O doprecyzowanie sytuacji prawnej po brexicie zaapelował wspólny komitet składający się z Irlandzkiej Komisji ds. Równości i Praw Człowieka (IHREC) oraz Północnoirlandzkiej Komisji ds. Praw Człowieka (NIHRC), wskazując m.in., że zapisy dotyczące ustalonego w 1998 roku Wspólnego Obszaru Podróżowania (Common Travel Area, CTA) nie zostały wystarczająco wdrożone na poziomie krajowego prawodawstwa.

Irlandzki wicepremier i szef dyplomacji Simon Coveney zasygnalizował w styczniu, że nowe porozumienie dwustronne między Irlandią a Wielką Brytanią "jest gotowe", ale oba kraje nie informowały na razie o podpisaniu żadnego dokumentu w tej sprawie.

We wtorek brytyjscy posłowie przyjęli dwie poprawki do uchwały w sprawie brexitu, sugerujące konieczność znalezienia alternatywnego rozwiązania wobec wynegocjowanego przez rząd Theresy May kontrowersyjnego mechanizmu awaryjnego dla Irlandii Północnej (backstop) i wskazujące zarazem na sprzeciw wobec scenariusza bezumownego wyjścia z UE. W odpowiedzi May zapowiedziała próbę renegocjacji umowy w sprawie brexitu.

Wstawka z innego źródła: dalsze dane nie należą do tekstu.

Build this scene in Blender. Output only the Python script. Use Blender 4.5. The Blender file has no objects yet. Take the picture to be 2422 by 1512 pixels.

Mechanizm awaryjny (ang. backstop) dla Irlandii Północnej zakłada, że w razie braku porozumienia z UE Zjednoczone Królestwo byłoby zmuszone do pozostania w unii celnej i elementach wspólnego rynku UE. Mogłoby też dojść do powstania tzw. granic regulacyjnych między Wielką Brytanią a wchodzącą w skład tego państwa Irlandią Północną. Alternatywnym rozwiązaniem jest powrót twardej granicy między Irlandią Północną a Irlandią.